Romeu Duarte escreve em sua coluna no jornal o POVO: Bola pra frente

Seg, 09 de Junho de 2014 10:15



Romeu Duarte, Conselheiro Vitalício do IAB- CE e Ex-Presidente da entidade Nacional, escreve em sua coluna semanal, no Jornal O POVO.

O vento danado do mês de junho faz tremular as bandeirinhas verde-amarelas estendidas sobre o Joaquim Távora. Casas humildes ostentam garbosamente o pavilhão nacional. O ouro e as matas do Brasil também se espalham generosos nas calçadas e nos beirais, enquanto um tatu maroto, pintado com esmero sobre o asfalto, dá pezinho e pisca um olho para os passantes. Tudo transpira ansiedade e esperança. O menino nu da cintura para cima, o cabelo à moda craque, dribla adversários imaginários com uma pelota idem. No semblante sereno da senhora à sombra do nim, toda a sabedoria do mundo. Os carros buzinam como a agradecer pela decoração daquele pedaço da cidade. Aquela gente simples resolveu fazer a felicidade com as próprias mãos.

No zoadento bar da Aldeota, as opiniões e apostas animam o ambiente. “Cuidado com a Argentina. Quem tem Messi, Di María, Agüero e Higuaín não está para brincadeira. Quando terminar a Copa, virão todos jogar no Fortaleza”, diz o provocativo torcedor do Leão, secador emérito do Alvinegro de Porangabuçu, no que é rebatido por um fanático pelo Vovô: “Pois eu lhe dou a vantagem de um gol, canalha, e mesmo assim vamos ganhar. Outra coisa: nem se essa raça vier o teu time não vai sair da Série C!”. A seleção é a pátria de chuteiras com a faca na boca, diria hoje, talvez, Nelson Rodrigues. A cerveja farta esfria a goela e esquenta os ânimos. A vaia come solta quando entra um torcedor do Ferrim vestido com a camisa azul da Bósnia-Herzegóvina.

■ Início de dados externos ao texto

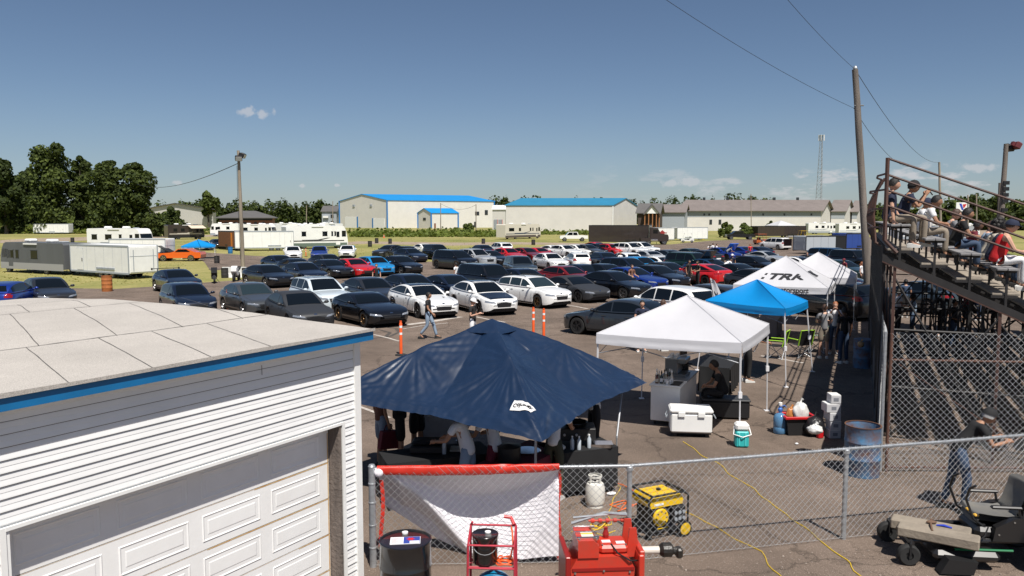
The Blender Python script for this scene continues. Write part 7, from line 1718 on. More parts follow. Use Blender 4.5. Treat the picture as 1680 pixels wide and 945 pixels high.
# cooler on castors
ck = T('cool_box', 'white cool box on a wheeled frame in front of the serving counter', 'cool box', 1132, 714, -.12); g = MB(); g.box(-.42, .42, -.24, .26, .10, .50, .03); g.build('box_shell', WHITE, ck); g = MB(); g.box(-.44, .44, -.26, .28, .503, .60, .035); g.build('lid', WHITE, ck)
for s in (-1, 1): g = MB(); g.tube([(s*.45, -.12, .48), (s*.50, -.12, .40), (s*.50, .14, .40), (s*.45, .14, .48)], .014, 6); g.build('handle', GREYW, ck)
for x in (-.2, .2): g = MB(); g.box(x-.07, x+.07, -.275, -.262, .44, .54, .005); g.build('latch', WHITE, ck)
g = MB(); g.box(-.40, .40, -.20, .22, .07, .098); g.build('wheeled_frame', BLACK, ck)
for x in (-.33, .33):
    for y in (-.16, .18): g = MB(); g.lathe([(.04, -.015), (.04, .015)], 10, (x, y, .035), 'y'); g.build('castor', BLACK, ck)
# teal jug cooler
TEAL = mat('teal_plastic', (.03, .42, .42), .45); tc_ = T('drink_cooler', 'teal and white upright drink cooler at the foot of the canopy leg', 'cooler', 1213, 728, -.1); tc_.location.y -= .19; tc_.location.x -= .02
g = MB(); g.box(-.13, .13, -.12, .12, 0, .33, .03); g.build('jug_body', TEAL, tc_); g = MB(); g.box(-.135, .135, -.125, .125, .333, .48, .04); g.build('lid', WHITE, tc_); g = MB(); g.tube([(-.14, 0, .40), (-.17, -.10, .26), (0, -.16, .22), (.17, -.10, .26), (.14, 0, .40)], .012, 6); g.build('handle', WHITE, tc_)
for x in (-.06, .06): g = MB(); g.box(x-.012, x+.012, -.132, -.121, .04, .3, .003); g.build('rib', mat('teal_light', (.08, .55, .55), .45), tc_)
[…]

No ônibus vagaroso, lotação mediana, a visível preocupação com o possível assalto e a iminente paralisação de motoristas e cobradores não consegue encobrir a atenção para com o evento maior. “Deu no rádio”, diz o trocador, pé sobre a gaveta, “que o Felipão deu um carão daqueles na negrada, que estava tudo errado, que eles estavam jogando pedra na lua”. O chofer encara o colega de trabalho no espelho: “Ali é um cabra ignorante. Parece um tio meu lá de Arneiroz, que amansava jumento a murro”. “Meu senhor, pare de falar besteira e olhe para a frente, senão, pense numa barruada...”, cutuca a velha franzina, arrematando: “Homem é tudo igual. Quando não está atrás de saia, está atrás de bola”. O estudante folgado ri que chora, a bolsa cheia de figurinhas bugas.


O velório se dava num ritmo arrastado, o povo se abraçando e lamentando o passamento do finado, este, aliás, com um tristíssimo aspecto, talvez por não ter tido tempo nem para assistir à abertura do campeonato mundial. O cafezinho (batizado com uísque) rolava solto, inspirando paixões futebolísticas e outras mais. “Agora que o papai se foi”, diz o filho do morto, mãozinha espalmada sobre o peito, “posso desabafar: que uniforme horroroso é o nosso! Aquelas cores não combinam nem em Paris! Ah, como me dói ver o Hulk, aquele do mega derriére, enfiado numa roupa podre daquelas...”. A tabela dos jogos de mão em mão, as pessoas agendando ver as partidas juntas. Súbito, por molecagem, o sistema de som da funerária entoa firme “Pra frente, Brasil”...


Demorou a pegar, mas, até que enfim, chegou a hora. O atraso das obras, o falso legado, a presumida roubalheira, a safadeza da Fifa, a síndrome de vira-lata raivoso, a pérfida traquinagem dos políticos, nada disso foi bastante para empanar a festa. Nem que sejamos mais uma vez campeões, nossa vida não mudará tão rapidamente assim da água para o vinho. Uma coisa é uma coisa, outra coisa é outra coisa. Perde seu precioso tempo quem briga com o simbólico. Apesar de tudo, eis-me aqui, em plena Praça José de Alencar, olho na tela e o coração aos pulos. Ao meu lado, um maluco, a bordo de uma empanada de guarda-chuva velho e uma puída camisa 10 da Canarinha, com um cabo de vassoura como cetro, berra a plenos pulmões: “Vai ter Copa, doido!”.